Deus, então, se revela não só no ato primordial da criação, mas
entrando na nossa história, na história de um pequeno povo que não era
nem o maior, nem o mais forte. E esta Revelação de Deus, que vai adiante
na história, culmina em Jesus Cristo: Deus, o Logos, a Palavra criadora
que está na origem do mundo, se encarnou em Jesus e mostrou o
verdadeiro rosto de Deus. Em Jesus cumpre-se toda promessa, Nele culmina
a história de Deus com a humanidade. Quando lemos a narração dos dois
discípulos à caminho de Emaús, que chegou a nós por meio de São Lucas,
vemos claramente que a pessoa de Cristo ilumina o Antigo Testamento,
toda a história da salvação e mostra o grande plano unitário dos dois
Testamentos, mostra o caminho da sua unicidade. De fato, Jesus explica
aos dois viajantes perdidos e decepcionados ser Ele o cumprimento de
todas as promessas: "E, começando por Moisés e todos os profetas,
explicou-lhes em todas as Escrituras as coisas referentes a Ele" (24,
27). O evangelista mostra a exclamação dos dois discípulos depois de
terem reconhecido que aquele companheiro de viagem era o Senhor: “Não
ardia o nosso coração enquanto ele conversava conosco ao longo do
caminho, quando nos explicava as Escrituras?" (V. 32).
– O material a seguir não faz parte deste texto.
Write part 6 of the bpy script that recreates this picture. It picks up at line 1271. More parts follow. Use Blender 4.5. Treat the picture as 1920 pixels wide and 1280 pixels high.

O Catecismo da Igreja Católica resume as etapas da Revelação divina
mostrando sinteticamente o seu desenvolvimento (cf. nn 54-64): Deus
convidou o homem desde o início para uma íntima comunhão com Ele e
também quando o homem, pela própria desobediência, perdeu a sua amizade,
Deus não o abandonou ao poder da morte, mas ofereceu muitas vezes a sua
aliança aos homens (cf. Missal Romano, Pregh. EUC. IV). O Catecismo
traça o caminho de Deus ao homem desde a aliança com Noé, depois do
dilúvio, à chamada de Abraão para deixar a sua terra e fazê-lo pai de
uma multidão de nações. Deus forma Israel como o seu povo, por meio do
evento do Êxodo, a Aliança do Sinai e o dom, por meio de Moisés, da Lei
para ser reconhecido e servido como o único Deus vivo e verdadeiro. Com
os profetas, Deus guia o seu povo na esperança da salvação. Conhecemos –
por meio de Isaias – o “segundo Êxodo”, o retorno do exílio da
Babilônia à própria terra, a refundação do povo; porém, ao mesmo tempo,
muitos permanecem na dispersão e assim começa a universalidade desta fé.
No final, não se espera somente um rei, Davi, um filho de Davi, mas um
“Filho do homem”, a salvação de todos os povos. Realizam-se encontros
entre culturas, primeiro com Babilônia e a Síria, depois também com a
multidão grega. Assim vemos como o caminho de Deus cresce, abre-se
sempre mais para o Mistério de Cristo, o Rei do universo. Em Cristo se
realiza finalmente a Revelação na sua plenitude: Ele mesmo se faz um
conosco.
Fixei-me mais no fazer memória do atuar de Deus na história do homem,
para mostrar as etapas deste grande plano de amor testemunhado no
Antigo e no Novo Testamento: um único plano de salvação para toda a
humanidade, progressivamente revelado e realizado pelo poder de Deus,
onde Deus sempre reage às respostas do homem e encontra novos inícios de
aliança quando o homem se perde. Isso é fundamental no caminho de fé.
Estamos no tempo litúrgico do Advento que nos prepara para o Santo
Natal. Como todos sabemos, a palavra “Advento” significa “vinda”,
“presença”, e antigamente indicava justamente a chegada do rei ou do
imperador numa determinada província. Para nós cristãos a palavra indica
uma realidade maravilhosa e envolvente: o mesmo Deus cruzou o seu Céu e
se inclinou ao homem; fez aliança com ele entrando na história de um
povo; Ele é o rei que desceu nesta pobre província que é a terra e nos
fez o dom da sua visita assumindo a nosa carne, se tornando homem como
nós. O Advento nos convida a percorrer o caminho desta presença e nos
lembra sempre de novo que Deus não saiu do mundo, não está ausente, não
nos abandonou, mas vem a nós de diferentes formas, que devemos aprender a
discernir. E também nós com a nossa fé, a nossa esperança e a nossa
caridade, somos chamados todos os dias para ver e testemunhar esta
presença no mundo muitas vezes superficial e distraído, e fazer brilhar
na nossa vida a luz que iluminou a gruta de Belém. Obrigado.